→ **Supplied material**
━━━━━━━━━━━━━━━━━━━━━━━━━━━━━━

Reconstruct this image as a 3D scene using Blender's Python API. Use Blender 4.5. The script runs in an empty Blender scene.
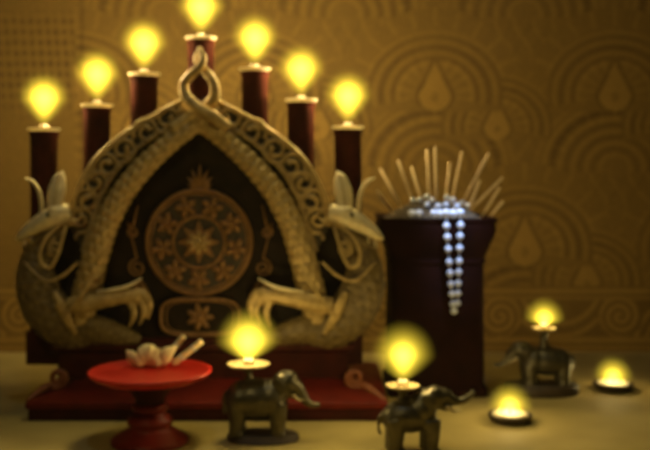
import bpy, bmesh, math, random
import numpy as np
from mathutils import Vector, Matrix

random.seed(7)
SC = bpy.context.scene
COL = SC.collection
PI = math.pi

# ------------------------------------------------------------------ camera frame
F = 958.0          # focal length in pixels of the 650 x 450 frame
CX, YH = 325.0, 170.0
HC = 0.42          # camera height above the table


def P(x, y, Y):
    """point of the place seen at pixel (x, y) at distance Y"""
    return Vector(((x - CX) * Y / F, Y, HC - (y - YH) * Y / F))


# ------------------------------------------------------------------ materials
def nodes_of(name):
    m = bpy.data.materials.new(name)
    m.use_nodes = True
    nt = m.node_tree
    b = nt.nodes.get('Principled BSDF')
    return m, nt, b


def mat(name, c1, c2=None, scale=40.0, rough=0.5, metal=0.0, bump=0.0, bscale=None, spec=0.5, detail=4.0, coat=0.0, sss=0.0):
    m, nt, b = nodes_of(name)
    c2 = c2 or c1
    tc = nt.nodes.new('ShaderNodeTexCoord')
    nz = nt.nodes.new('ShaderNodeTexNoise')
    nz.inputs['Scale'].default_value = scale
    nz.inputs['Detail'].default_value = detail
    nt.links.new(tc.outputs['Object'], nz.inputs['Vector'])
    rp = nt.nodes.new('ShaderNodeValToRGB')
    rp.color_ramp.elements[0].position = 0.35
    rp.color_ramp.elements[1].position = 0.68
    rp.color_ramp.elements[0].color = (*c1, 1)
    rp.color_ramp.elements[1].color = (*c2, 1)
    nt.links.new(nz.outputs['Fac'], rp.inputs['Fac'])
    nt.links.new(rp.outputs['Color'], b.inputs['Base Color'])
    b.inputs['Roughness'].default_value = rough
    b.inputs['Metallic'].default_value = metal
    b.inputs['Specular IOR Level'].default_value = spec
    b.inputs['Coat Weight'].default_value = coat
    if sss:
        b.inputs['Subsurface Weight'].default_value = sss
        b.inputs['Subsurface Radius'].default_value = (0.01, 0.006, 0.003)
        b.inputs['Subsurface Scale'].default_value = 1.0
    if bump:
        n2 = nt.nodes.new('ShaderNodeTexNoise')
        n2.inputs['Scale'].default_value = bscale or scale * 3
        n2.inputs['Detail'].default_value = 3
        nt.links.new(tc.outputs['Object'], n2.inputs['Vector'])
        bp = nt.nodes.new('ShaderNodeBump')
        bp.inputs['Strength'].default_value = bump
        bp.inputs['Distance'].default_value = 0.002
        nt.links.new(n2.outputs['Fac'], bp.inputs['Height'])
        nt.links.new(bp.outputs['Normal'], b.inputs['Normal'])
    return m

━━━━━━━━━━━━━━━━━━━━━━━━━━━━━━

State the number of lines above that hold the string "scene", with nothing added.

→ **Result**
2